**Task directions:** Only a number is wanted here: the number of lines of the data that include "script".

+ + +

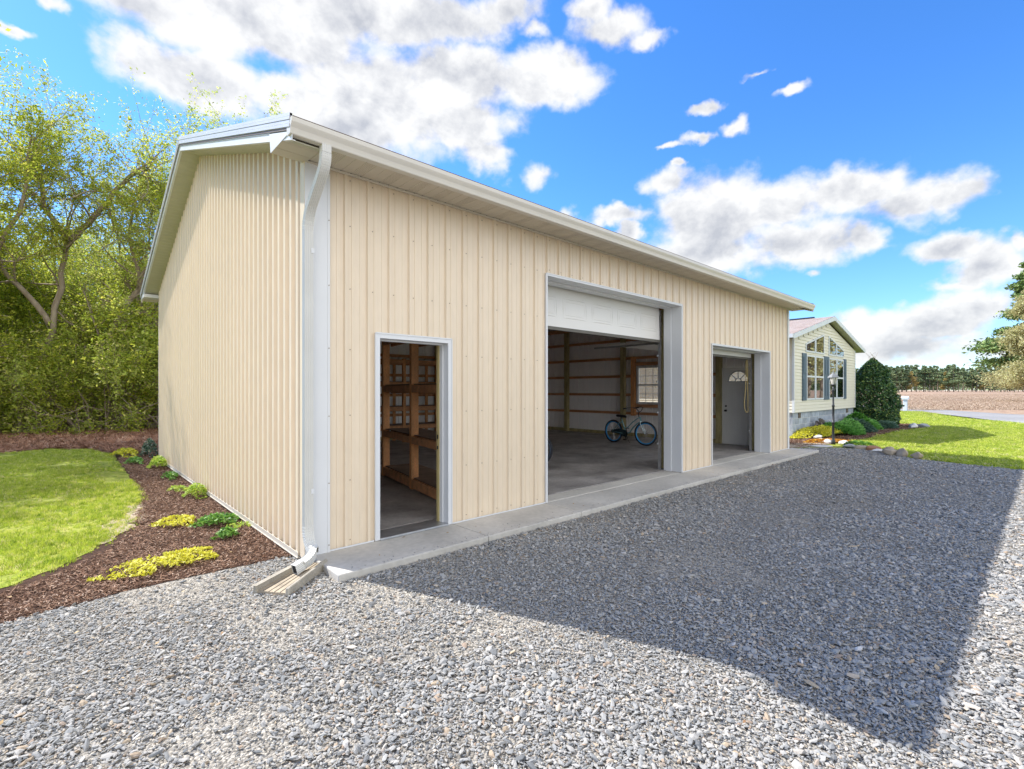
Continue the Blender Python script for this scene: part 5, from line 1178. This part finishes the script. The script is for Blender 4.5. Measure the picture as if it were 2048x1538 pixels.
ground_plant('bare_shrub', 'bare twiggy grey shrub against the block foundation', 'shrub', 18.45, .95, .45, .2, .55, 260, .09, leafmat('twig_grey', [(0, (.12, .09, .08)), (1, (.34, .30, .28))], 0), gp2, holes=0, up=0)

# trees -------------------------------------------------------
class Wood:
    def __init__(s): s.V = []; s.F = []; s.tips = []
    def limb(s, pts, rad, n=5):
        k0 = len(s.V); pts = [np.asarray(p, float) for p in pts]; k = len(pts); d = pts[1]-pts[0]; d /= np.linalg.norm(d)
        ref = np.array([0, 0, 1.]) if abs(d[2]) < .9 else np.array([0, 1., 0]); rr = np.cross(d, ref); rr /= np.linalg.norm(rr)
        for i, p in enumerate(pts):
            d = pts[min(i+1, k-1)]-pts[max(i-1, 0)]; d = d/(np.linalg.norm(d)+1e-9); rr = rr-d*np.dot(rr, d); rr /= np.linalg.norm(rr)+1e-9; u = np.cross(rr, d)
            for j in range(n): a = 2*math.pi*j/n; s.V.append(p+(rr*math.cos(a)+u*math.sin(a))*rad[i])
        for i in range(k-1):
            for j in range(n): s.F.append((k0+i*n+j, k0+i*n+(j+1) % n, k0+(i+1)*n+(j+1) % n, k0+(i+1)*n+j))
def grow(W, r, p, d, L, rad, lev, maxlev, up=.12, wob=.25, kids=(3, 5), spread=.8, shrink=.62):
    n = 5 if lev < 2 else 4; seg = 5 if lev < 2 else 3; pts = [p]; rads = [rad]; q = np.array(p, float); dd = np.array(d, float)
    for i in range(seg):
        dd = dd+r.normal(0, wob, 3)*.5; dd[2] += up*.5; dd /= np.linalg.norm(dd); q = q+dd*L/seg; pts.append(q); rads.append(rad*(1-.62*(i+1)/seg))
    W.limb(pts, rads, 6 if lev == 0 else (4 if lev < 3 else 3))
    if lev >= maxlev-1: W.tips += [(pts[i], dd) for i in range(1, seg+1)]
    if lev < maxlev:
        for k in range(r.integers(kids[0], kids[1]+1)):
            t = r.uniform(.3, 1.); i = min(seg-1, int(t*seg)); b = pts[i]+(pts[i+1]-pts[i])*(t*seg-i); nd = dd+r.normal(0, spread, 3); nd /= np.linalg.norm(nd)
            grow(W, r, b, nd, L*shrink*r.uniform(.7, 1.2), rad*(1-.6*t)*.62, lev+1, maxlev, up, wob, kids, spread, shrink)
def make_tree(name, label, cat, group, loc, wood, leafn, lsize, cl, lm, bm, seed, rz=0, sc=1., sub='crown'):
    r = np.random.default_rng(seed); rt = root(name, loc, label, cat, group, rz)
    t = np_mesh('trunk', np.array(wood.V), np.array(wood.F), bm, rt, smooth=True)
    T = np.array([a for a, _ in wood.tips]); idx = r.integers(0, len(T), leafn); C = T[idx]+r.normal(0, 1, (leafn, 3))*(cl*r.choice([.35, .7, 1.3], (leafn, 1)))
    V, F_ = leaf_arrays(C, lsize, r, .3); np_mesh(sub, V, F_, lm, rt); rt.scale = (sc, sc, sc); return rt
BARK = mat('bark_grey', (.22, .165, .12), .95, var=.4, vscale=8, vcol=(.34, .28, .21), bump=.6, bscale=25, stretch=(1, 1, .3))
SPR = leafmat('leaf_spring', [(0, (.22, .30, .03)), (.4, (.40, .48, .045)), (.75, (.58, .62, .07)), (1, (.74, .68, .14))], .62)
SPR2 = leafmat('leaf_spring_deep', [(0, (.28, .28, .08)), (.25, (.36, .46, .07)), (.6, (.54, .64, .11)), (.88, (.74, .76, .16)), (1, (.70, .58, .32))], .62)
RT_ = np.array([math.sin(TH), -math.cos(TH)]); FW_ = np.array([math.cos(TH), math.sin(TH)])
def at(px, depth): q = np.array([CAM.x, CAM.y])+FW_*depth+RT_*depth*(px-1024)/986; return (float(q[0]), float(q[1]), -.06)
def hero(loc, limbs, seed, label, leafn, lm, lsize=.066, maxlev=3, cl=.11, group='spring trees in the thicket'):
    """limbs: list of (points in metres [across, deep, up], start radius); twigs sprout along them"""
    W = Wood(); r = np.random.default_rng(seed); A = np.array([RT_[0], RT_[1], 0]); B = np.array([FW_[0], FW_[1], 0]); Zv = np.array([0, 0, 1.])
    for pts, rad, rend, tw in limbs:
        P = [A*a+B*b+Zv*c for a, b, c in pts]; Q = []
        for i in range(len(P)-1):
            for k in range(3): Q.append(P[i]+(P[i+1]-P[i])*k/3+r.normal(0, .04, 3)*(i+k > 0))
        Q.append(P[-1]); n = len(Q); W.limb(Q, [rad+(rend-rad)*i/(n-1) for i in range(n)], 8)
        for i in range(tw):
            t = r.uniform(.25, 1.); j = min(n-2, int(t*(n-1))); b = Q[j]+(Q[j+1]-Q[j])*r.random(); d = (Q[j+1]-Q[j])/np.linalg.norm(Q[j+1]-Q[j])*.5+r.normal(0, .75, 3); d /= np.linalg.norm(d)
            grow(W, r, b, d, r.uniform(1.2, 2.6), max(.02, (rad+(rend-rad)*t)*.45), 1, maxlev, .10, .3, (3, 5), .8, .66)
    return make_tree('tree', label, 'tree', group, loc, W, leafn, lsize, cl, lm, BARK, seed)
# the forked tree and the leaning one seen through the leaves
hero(at(60, 19.0), [([(0, 0, 0), (.1, .1, 1.5), (.5, .2, 3.2), (1.0, .2, 5.6), (1.25, .2, 7.4)], .13, .08, 14), ([(1.25, .2, 7.4), (2.0, .3, 8.1), (3.1, .2, 9.3), (4.0, .1, 10.1), (4.9, 0, 10.6)], .13, .03, 22), ([(1.25, .2, 7.4), (.6, 0, 8.6), (.2, .2, 10.0), (-.2, .4, 11.4)], .11, .03, 18), ([(.6, .2, 4.2), (-.5, -.4, 6), (-1.6, -.6, 8.0), (-2.2, -.6, 10)], .11, .03, 16)], 101, 'forked grey tree with thin spring leaves behind the side lawn', 46000, SPR)
hero(at(150, 20.0), [([(0, 0, 0), (.5, 0, 2.2), (1.5, .3, 4.5), (2.6, .3, 6.4), (3.4, .3, 7.6)], .12, .08, 14), ([(3.4, .3, 7.6), (4.0, .2, 8.9), (5.0, .1, 9.9), (6.0, 0, 11.0)], .12, .03, 20), ([(3.4, .3, 7.6), (4.5, .5, 7.2), (5.2, .4, 8.2), (6.2, .4, 8.6)], .08, .03, 12), ([(2.4, .3, 6), (2.2, 0, 8), (2.6, .2, 10)], .09, .02, 14)], 102, 'tree leaning right towards the garage with curved limbs', 46000, SPR2)
hero(at(-60, 17.5), [([(0, 0, 0), (-.3, 0, 2), (-1.0, .2, 4), (-1.8, .2, 6)], .16, .10, 10), ([(-1.0, .2, 4), (.4, .3, 6.2), (1.6, .2, 8.0), (2.0, .2, 10.8)], .12, .03, 22), ([(-1.8, .2, 6), (-1.6, 0, 8.4), (-.6, .2, 11.4)], .11, .03, 16)], 103, 'tall leafy tree at the left edge of the thicket', 46000, SPR)
hero(at(300, 21.5), [([(0, 0, 0), (.2, 0, 2), (.1, .2, 5), (.5, .2, 8)], .20, .08, 24), ([(.1, .2, 5), (1.4, .2, 7), (2.2, .1, 9.4)], .09, .03, 16), ([(.1, .2, 4), (-1.2, .2, 6.5), (-1.7, .1, 9.6)], .08, .03, 16)], 104, 'slim tree with dark stems close to the garage roof edge', 38000, SPR2)
protoT = []
for sd in (201, 202, 203):
    W = Wood(); r = np.random.default_rng(sd)
    for k in range(2): grow(W, r, (r.normal(0, .3), r.normal(0, .3), 0), (r.normal(0, .15), r.normal(0, .15), 1), 5.2, .15, 0, 4, .10, .18, (4, 6), .75, .60)
    protoT.append((W, sd))
TL = ['very tall tree standing beside the side lawn', 'very tall tree behind the side lawn', 'tall tree farthest from the garage behind the lawn', 'thin spring tree rising behind the forked tree', 'pale green tree at the back of the thicket', 'young leafy tree hard left of the forked tree', 'slender tree behind the leaning one', 'light green tree beyond the garage ridge line', 'twiggy tree behind the wall corner', 'tall thin tree in the thicket behind the garage', 'leafy tree far left behind the lawn', 'pale tree hidden behind the garage', 'spring tree at the back left of the thicket']
spots = [(-400, 14.9, 1.7), (-370, 18.0, 1.7), (-320, 21.0, 1.6), (20, 23, 1.25), (110, 25, 1.3), (-30, 22, 1.25), (210, 24, 1.1), (260, 27, 1.05), (350, 24, .82), (420, 26, .8), (-160, 20, 1.2), (560, 27, .8), (-110, 26, 1.3)]
first = {}
for i, (px, dp, sc) in enumerate(spots):
    W, sd = protoT[i % 3]
    if sd not in first:
        first[sd] = make_tree('tree', TL[i], 'tree', 'spring trees in the thicket', at(px, dp), W, 36000, .068, .15, (SPR, SPR2, SPR)[i % 3], BARK, sd, rz=i*1.3, sc=sc)
    else:
        o = copy_tree(first[sd]); o['label'] = TL[i]; o.location = at(px, dp); o.rotation_euler[2] = i*1.3; o.scale = (sc,)*3
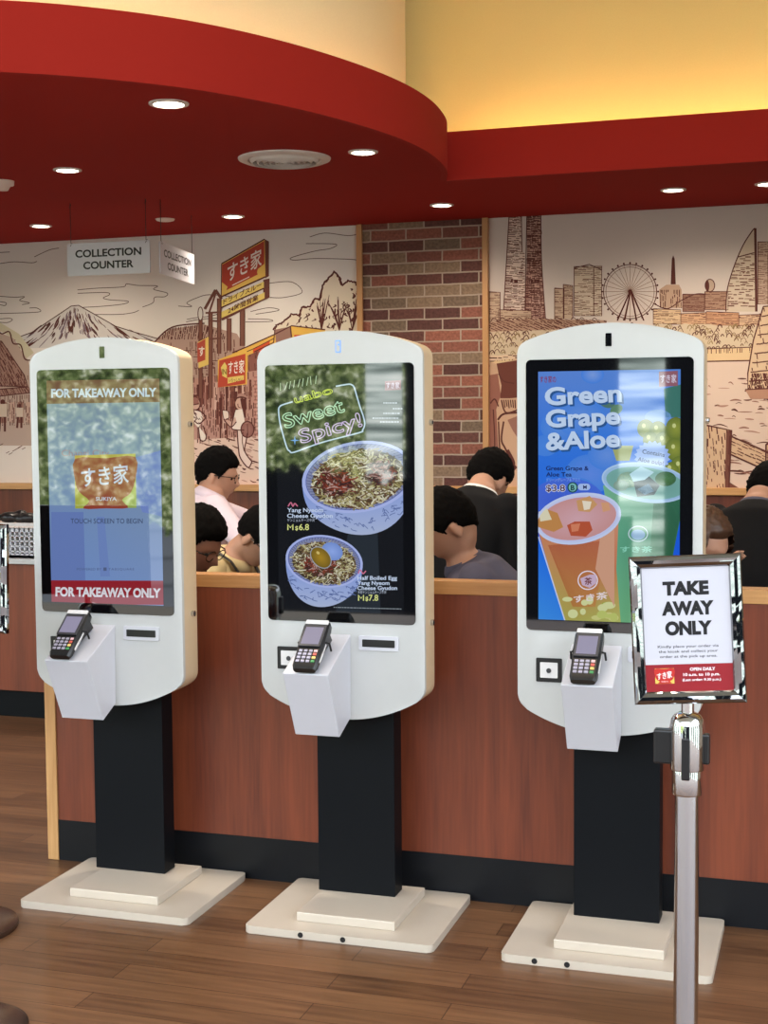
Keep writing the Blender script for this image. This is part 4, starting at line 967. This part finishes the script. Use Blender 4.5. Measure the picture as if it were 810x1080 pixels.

+ + +

**Correct response:** 2